What the task asks: Each line from the one containing "The Blender Python" through the one containing "acc = plate('accent_mat', gold.m, rect, O2, -.0131, pic);" must be echoed exactly, endpoints included, and every other line omitted.

[Rows from a 3D scene dataset]
▼
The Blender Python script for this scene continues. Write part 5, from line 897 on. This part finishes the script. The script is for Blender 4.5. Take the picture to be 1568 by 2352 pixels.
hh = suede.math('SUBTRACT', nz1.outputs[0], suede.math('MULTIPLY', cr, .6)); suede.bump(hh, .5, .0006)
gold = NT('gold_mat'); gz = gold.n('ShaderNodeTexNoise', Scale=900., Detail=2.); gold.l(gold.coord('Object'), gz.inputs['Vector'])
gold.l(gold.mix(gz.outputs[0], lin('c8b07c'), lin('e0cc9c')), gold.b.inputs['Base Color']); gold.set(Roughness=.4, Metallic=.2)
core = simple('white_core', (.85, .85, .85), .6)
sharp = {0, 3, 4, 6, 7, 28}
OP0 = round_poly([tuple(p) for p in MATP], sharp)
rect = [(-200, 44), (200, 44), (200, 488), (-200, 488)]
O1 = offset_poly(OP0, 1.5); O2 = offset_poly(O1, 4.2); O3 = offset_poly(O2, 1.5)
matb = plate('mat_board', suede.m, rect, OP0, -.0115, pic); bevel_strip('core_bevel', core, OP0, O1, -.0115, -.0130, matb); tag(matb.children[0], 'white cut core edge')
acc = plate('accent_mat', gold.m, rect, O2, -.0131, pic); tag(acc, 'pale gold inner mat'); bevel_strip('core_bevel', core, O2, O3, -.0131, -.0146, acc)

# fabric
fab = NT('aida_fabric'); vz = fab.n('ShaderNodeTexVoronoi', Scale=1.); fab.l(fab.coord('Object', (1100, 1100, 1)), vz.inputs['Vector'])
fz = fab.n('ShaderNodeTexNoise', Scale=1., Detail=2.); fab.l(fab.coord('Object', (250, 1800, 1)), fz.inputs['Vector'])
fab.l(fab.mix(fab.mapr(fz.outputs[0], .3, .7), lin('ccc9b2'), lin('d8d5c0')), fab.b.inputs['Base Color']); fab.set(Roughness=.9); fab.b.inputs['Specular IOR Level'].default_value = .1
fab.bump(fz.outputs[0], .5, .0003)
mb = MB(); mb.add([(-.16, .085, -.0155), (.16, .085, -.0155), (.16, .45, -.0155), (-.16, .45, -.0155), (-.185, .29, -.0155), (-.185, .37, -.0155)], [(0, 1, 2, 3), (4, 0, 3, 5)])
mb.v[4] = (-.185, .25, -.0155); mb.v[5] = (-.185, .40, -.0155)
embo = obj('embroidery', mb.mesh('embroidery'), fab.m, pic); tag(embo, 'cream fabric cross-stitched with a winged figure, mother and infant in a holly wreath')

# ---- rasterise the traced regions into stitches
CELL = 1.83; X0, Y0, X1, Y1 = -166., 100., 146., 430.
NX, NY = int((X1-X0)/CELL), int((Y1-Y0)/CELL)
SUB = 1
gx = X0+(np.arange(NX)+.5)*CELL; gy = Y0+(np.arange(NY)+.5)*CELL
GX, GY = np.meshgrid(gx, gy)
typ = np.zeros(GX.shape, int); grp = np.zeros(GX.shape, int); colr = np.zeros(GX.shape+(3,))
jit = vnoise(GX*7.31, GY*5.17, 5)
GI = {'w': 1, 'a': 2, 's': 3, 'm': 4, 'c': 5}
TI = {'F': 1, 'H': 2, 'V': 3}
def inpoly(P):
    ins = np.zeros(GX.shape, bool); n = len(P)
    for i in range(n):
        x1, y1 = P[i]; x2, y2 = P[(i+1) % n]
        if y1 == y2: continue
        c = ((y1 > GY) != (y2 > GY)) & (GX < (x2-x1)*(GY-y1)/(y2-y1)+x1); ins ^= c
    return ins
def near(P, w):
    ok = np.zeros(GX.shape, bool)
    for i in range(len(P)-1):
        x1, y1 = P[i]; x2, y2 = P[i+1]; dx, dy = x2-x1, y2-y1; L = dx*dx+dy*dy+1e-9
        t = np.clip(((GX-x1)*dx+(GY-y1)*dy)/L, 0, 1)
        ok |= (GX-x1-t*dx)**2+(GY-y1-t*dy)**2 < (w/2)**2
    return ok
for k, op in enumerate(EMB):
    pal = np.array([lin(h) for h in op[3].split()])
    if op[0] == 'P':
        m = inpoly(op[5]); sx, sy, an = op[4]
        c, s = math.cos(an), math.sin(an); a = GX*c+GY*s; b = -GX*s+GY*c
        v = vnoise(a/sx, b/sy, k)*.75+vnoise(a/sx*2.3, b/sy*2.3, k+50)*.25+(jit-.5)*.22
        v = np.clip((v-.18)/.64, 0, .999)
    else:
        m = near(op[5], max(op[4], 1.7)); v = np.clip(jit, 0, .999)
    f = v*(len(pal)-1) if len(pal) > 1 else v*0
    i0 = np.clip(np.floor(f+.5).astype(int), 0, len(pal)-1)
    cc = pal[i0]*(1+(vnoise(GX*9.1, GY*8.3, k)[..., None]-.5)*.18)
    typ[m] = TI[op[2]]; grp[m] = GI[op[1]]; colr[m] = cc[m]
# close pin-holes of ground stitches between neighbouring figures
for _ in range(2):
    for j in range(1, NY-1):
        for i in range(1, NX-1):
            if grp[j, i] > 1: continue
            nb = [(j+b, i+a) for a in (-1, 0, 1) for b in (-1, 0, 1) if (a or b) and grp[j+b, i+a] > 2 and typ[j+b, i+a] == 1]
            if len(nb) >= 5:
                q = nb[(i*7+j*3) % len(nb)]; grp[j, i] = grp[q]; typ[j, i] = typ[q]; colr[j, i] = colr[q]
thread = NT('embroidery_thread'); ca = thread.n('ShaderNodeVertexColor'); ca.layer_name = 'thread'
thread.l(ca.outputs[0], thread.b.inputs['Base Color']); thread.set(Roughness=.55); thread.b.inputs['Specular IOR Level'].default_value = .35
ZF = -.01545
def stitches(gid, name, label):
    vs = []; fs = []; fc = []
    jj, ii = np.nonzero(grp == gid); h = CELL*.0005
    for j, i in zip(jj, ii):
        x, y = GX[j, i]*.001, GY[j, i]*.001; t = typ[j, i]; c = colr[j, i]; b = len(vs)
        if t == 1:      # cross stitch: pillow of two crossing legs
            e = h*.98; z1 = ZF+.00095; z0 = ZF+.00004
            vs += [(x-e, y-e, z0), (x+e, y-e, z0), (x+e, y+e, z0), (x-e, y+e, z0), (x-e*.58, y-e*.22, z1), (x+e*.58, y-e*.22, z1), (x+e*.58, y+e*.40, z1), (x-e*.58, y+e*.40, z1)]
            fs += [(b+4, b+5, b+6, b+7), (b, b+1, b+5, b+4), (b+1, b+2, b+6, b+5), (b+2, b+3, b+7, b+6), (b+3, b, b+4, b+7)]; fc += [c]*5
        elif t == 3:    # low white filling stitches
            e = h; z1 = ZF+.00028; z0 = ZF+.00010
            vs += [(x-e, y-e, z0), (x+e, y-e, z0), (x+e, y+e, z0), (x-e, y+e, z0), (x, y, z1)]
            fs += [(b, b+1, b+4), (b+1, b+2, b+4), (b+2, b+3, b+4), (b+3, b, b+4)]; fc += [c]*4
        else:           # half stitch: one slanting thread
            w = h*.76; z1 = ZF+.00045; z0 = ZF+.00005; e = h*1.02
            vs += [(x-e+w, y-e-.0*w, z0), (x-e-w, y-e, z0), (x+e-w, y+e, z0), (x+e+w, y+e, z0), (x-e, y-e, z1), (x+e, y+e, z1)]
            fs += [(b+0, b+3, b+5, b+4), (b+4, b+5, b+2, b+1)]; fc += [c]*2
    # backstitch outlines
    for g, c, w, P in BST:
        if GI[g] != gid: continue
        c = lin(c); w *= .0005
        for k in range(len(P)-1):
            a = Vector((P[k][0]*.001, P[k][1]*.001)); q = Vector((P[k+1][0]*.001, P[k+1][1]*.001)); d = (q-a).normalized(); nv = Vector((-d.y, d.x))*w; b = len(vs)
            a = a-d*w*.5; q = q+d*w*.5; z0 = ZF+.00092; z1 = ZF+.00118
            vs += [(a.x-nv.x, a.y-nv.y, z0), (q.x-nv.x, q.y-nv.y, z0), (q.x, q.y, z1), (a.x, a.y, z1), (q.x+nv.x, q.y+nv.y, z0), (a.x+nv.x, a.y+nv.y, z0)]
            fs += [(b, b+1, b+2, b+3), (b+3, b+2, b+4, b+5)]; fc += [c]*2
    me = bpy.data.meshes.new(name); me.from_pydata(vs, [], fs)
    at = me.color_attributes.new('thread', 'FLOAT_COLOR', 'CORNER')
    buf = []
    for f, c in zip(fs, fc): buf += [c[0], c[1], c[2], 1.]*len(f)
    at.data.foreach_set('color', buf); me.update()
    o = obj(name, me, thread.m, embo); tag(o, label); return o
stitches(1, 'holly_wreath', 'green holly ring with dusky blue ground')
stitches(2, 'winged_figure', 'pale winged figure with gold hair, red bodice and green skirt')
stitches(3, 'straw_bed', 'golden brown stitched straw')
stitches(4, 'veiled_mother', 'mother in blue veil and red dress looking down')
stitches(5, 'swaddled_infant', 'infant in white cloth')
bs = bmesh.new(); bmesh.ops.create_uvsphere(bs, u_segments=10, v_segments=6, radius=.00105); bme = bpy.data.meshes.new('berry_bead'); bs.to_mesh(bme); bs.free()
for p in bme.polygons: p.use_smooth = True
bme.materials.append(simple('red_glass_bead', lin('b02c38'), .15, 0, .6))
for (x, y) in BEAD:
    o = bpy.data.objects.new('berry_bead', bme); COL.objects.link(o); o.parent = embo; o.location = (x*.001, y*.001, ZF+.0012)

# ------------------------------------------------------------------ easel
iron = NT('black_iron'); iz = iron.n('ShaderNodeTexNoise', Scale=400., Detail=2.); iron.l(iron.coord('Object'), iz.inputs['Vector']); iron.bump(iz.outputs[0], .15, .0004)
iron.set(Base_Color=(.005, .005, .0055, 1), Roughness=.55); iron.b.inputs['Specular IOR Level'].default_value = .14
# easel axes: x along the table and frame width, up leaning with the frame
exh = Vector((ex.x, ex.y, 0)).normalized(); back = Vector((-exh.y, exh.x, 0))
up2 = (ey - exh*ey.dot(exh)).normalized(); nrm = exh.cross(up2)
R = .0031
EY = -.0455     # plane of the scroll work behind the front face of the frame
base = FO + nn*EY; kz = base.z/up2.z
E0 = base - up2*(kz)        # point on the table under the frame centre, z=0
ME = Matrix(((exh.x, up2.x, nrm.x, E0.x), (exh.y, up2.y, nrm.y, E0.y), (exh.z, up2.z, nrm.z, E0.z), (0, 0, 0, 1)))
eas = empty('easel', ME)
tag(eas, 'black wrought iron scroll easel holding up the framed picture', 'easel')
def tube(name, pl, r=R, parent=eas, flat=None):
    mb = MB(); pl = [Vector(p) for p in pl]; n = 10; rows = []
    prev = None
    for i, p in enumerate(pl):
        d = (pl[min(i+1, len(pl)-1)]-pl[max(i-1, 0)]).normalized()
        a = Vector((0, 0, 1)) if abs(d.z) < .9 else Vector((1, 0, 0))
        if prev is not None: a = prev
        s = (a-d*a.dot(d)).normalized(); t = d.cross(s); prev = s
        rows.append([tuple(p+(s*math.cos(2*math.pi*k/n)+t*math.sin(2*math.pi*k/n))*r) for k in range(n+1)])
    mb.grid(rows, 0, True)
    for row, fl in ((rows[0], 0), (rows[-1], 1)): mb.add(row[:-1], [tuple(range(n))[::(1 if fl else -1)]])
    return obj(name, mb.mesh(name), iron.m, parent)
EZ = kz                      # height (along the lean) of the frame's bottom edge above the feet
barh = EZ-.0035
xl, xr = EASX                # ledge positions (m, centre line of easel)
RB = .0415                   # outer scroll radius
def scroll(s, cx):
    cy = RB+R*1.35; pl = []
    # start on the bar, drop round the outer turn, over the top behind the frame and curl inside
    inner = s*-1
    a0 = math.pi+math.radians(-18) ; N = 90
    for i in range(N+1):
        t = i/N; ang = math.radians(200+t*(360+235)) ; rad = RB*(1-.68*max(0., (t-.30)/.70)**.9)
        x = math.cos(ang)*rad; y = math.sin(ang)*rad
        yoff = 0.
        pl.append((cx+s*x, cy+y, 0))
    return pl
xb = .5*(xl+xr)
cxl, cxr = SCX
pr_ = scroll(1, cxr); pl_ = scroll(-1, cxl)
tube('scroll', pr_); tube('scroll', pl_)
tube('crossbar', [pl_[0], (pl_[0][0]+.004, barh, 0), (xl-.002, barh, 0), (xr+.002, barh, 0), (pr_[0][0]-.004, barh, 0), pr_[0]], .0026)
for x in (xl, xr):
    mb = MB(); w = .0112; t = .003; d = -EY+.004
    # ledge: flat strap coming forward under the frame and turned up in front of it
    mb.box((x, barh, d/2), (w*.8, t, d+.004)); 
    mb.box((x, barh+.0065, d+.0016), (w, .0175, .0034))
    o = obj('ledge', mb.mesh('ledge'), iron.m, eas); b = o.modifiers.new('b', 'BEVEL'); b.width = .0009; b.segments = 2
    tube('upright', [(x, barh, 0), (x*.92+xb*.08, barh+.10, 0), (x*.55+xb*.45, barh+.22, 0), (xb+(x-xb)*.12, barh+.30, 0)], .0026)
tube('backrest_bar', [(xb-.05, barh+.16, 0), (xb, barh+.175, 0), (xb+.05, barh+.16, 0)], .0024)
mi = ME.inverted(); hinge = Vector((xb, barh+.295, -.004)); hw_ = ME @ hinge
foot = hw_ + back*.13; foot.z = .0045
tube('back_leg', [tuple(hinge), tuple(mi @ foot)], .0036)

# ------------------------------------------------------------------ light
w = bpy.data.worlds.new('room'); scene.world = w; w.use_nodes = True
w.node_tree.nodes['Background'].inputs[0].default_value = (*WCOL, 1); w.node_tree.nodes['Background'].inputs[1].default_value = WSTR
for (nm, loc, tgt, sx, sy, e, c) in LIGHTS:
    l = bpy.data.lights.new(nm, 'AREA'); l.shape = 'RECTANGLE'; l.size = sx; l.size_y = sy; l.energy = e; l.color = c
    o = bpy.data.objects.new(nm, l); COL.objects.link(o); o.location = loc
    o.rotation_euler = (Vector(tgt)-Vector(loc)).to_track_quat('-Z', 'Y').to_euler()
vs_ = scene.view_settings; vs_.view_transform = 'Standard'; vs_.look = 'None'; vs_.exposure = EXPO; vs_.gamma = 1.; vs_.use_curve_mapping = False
▲
▼
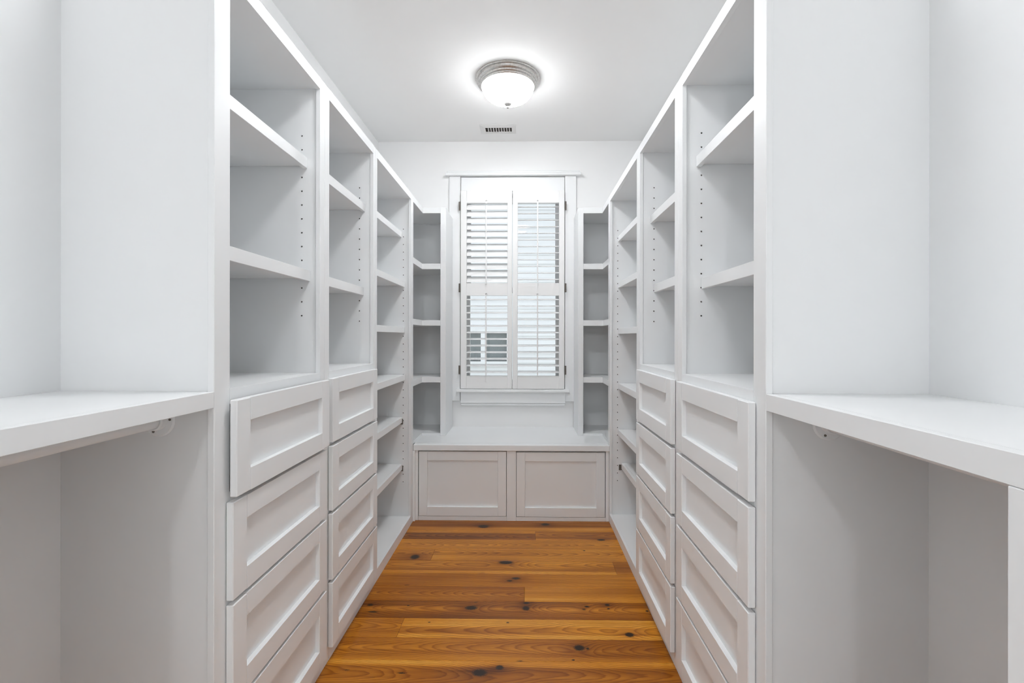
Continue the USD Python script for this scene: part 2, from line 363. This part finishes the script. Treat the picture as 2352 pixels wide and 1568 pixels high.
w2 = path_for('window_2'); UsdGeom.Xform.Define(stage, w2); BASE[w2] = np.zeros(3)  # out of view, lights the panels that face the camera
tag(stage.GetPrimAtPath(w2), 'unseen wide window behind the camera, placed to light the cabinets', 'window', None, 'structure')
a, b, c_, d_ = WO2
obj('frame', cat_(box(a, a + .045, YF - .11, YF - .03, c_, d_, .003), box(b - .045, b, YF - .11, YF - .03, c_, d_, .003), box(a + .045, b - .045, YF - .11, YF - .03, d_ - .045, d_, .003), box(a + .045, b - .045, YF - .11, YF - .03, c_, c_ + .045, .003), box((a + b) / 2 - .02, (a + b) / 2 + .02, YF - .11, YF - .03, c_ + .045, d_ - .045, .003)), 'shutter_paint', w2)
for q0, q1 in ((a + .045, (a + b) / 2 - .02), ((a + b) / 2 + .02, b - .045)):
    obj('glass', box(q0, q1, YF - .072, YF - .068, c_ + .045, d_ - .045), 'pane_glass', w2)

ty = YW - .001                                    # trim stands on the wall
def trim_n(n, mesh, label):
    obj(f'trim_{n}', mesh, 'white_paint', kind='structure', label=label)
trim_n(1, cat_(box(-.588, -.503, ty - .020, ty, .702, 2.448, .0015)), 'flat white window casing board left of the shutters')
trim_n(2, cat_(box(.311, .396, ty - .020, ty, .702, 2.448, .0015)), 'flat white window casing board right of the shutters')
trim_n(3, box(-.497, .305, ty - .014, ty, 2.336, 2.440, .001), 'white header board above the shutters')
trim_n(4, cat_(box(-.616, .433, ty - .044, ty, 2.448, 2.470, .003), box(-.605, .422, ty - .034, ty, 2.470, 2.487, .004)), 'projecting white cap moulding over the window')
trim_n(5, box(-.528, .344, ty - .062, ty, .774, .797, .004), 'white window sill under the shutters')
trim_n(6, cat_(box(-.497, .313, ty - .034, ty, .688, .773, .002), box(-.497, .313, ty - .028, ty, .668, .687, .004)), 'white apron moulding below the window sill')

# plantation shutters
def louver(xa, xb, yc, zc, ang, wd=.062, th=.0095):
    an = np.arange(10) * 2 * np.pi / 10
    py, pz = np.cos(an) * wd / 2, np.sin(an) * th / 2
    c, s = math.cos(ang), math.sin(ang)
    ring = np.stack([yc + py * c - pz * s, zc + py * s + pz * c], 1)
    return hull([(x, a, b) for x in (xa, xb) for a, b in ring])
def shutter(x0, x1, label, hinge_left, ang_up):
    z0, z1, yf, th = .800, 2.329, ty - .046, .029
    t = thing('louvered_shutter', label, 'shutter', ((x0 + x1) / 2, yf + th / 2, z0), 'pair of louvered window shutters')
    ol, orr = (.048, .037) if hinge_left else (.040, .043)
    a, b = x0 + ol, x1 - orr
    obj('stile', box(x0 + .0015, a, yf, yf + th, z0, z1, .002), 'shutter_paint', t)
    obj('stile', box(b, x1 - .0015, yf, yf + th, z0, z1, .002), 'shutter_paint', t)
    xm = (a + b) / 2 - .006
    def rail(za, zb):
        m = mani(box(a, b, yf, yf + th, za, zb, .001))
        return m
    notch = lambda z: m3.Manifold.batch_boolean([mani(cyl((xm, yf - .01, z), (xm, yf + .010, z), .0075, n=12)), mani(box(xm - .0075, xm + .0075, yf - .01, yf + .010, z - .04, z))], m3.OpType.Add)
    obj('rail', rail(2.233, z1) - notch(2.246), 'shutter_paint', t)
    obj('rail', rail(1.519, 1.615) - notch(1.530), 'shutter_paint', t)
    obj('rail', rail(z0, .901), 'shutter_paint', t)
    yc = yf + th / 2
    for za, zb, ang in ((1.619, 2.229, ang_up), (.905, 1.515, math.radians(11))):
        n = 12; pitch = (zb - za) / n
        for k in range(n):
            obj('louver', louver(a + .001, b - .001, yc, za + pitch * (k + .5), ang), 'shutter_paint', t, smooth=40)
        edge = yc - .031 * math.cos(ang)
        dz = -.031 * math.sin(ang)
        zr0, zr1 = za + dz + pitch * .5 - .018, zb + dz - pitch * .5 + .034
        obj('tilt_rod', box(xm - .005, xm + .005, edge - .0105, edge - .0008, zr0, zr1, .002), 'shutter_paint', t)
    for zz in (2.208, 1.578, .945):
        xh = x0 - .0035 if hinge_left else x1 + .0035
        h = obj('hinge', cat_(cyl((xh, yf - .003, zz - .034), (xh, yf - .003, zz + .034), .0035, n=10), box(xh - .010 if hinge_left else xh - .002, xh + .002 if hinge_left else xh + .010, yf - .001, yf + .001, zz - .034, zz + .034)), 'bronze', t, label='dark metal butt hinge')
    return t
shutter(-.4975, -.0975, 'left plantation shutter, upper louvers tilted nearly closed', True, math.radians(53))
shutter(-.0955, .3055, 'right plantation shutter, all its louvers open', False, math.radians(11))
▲
Solution to this task:
The Blender Python script for this scene continues. Write part 5, from line 897 on. This part finishes the script. The script is for Blender 4.5. Take the picture to be 1568 by 2352 pixels.
hh = suede.math('SUBTRACT', nz1.outputs[0], suede.math('MULTIPLY', cr, .6)); suede.bump(hh, .5, .0006)
gold = NT('gold_mat'); gz = gold.n('ShaderNodeTexNoise', Scale=900., Detail=2.); gold.l(gold.coord('Object'), gz.inputs['Vector'])
gold.l(gold.mix(gz.outputs[0], lin('c8b07c'), lin('e0cc9c')), gold.b.inputs['Base Color']); gold.set(Roughness=.4, Metallic=.2)
core = simple('white_core', (.85, .85, .85), .6)
sharp = {0, 3, 4, 6, 7, 28}
OP0 = round_poly([tuple(p) for p in MATP], sharp)
rect = [(-200, 44), (200, 44), (200, 488), (-200, 488)]
O1 = offset_poly(OP0, 1.5); O2 = offset_poly(O1, 4.2); O3 = offset_poly(O2, 1.5)
matb = plate('mat_board', suede.m, rect, OP0, -.0115, pic); bevel_strip('core_bevel', core, OP0, O1, -.0115, -.0130, matb); tag(matb.children[0], 'white cut core edge')
acc = plate('accent_mat', gold.m, rect, O2, -.0131, pic); tag(acc, 'pale gold inner mat'); bevel_strip('core_bevel', core, O2, O3, -.0131, -.0146, acc)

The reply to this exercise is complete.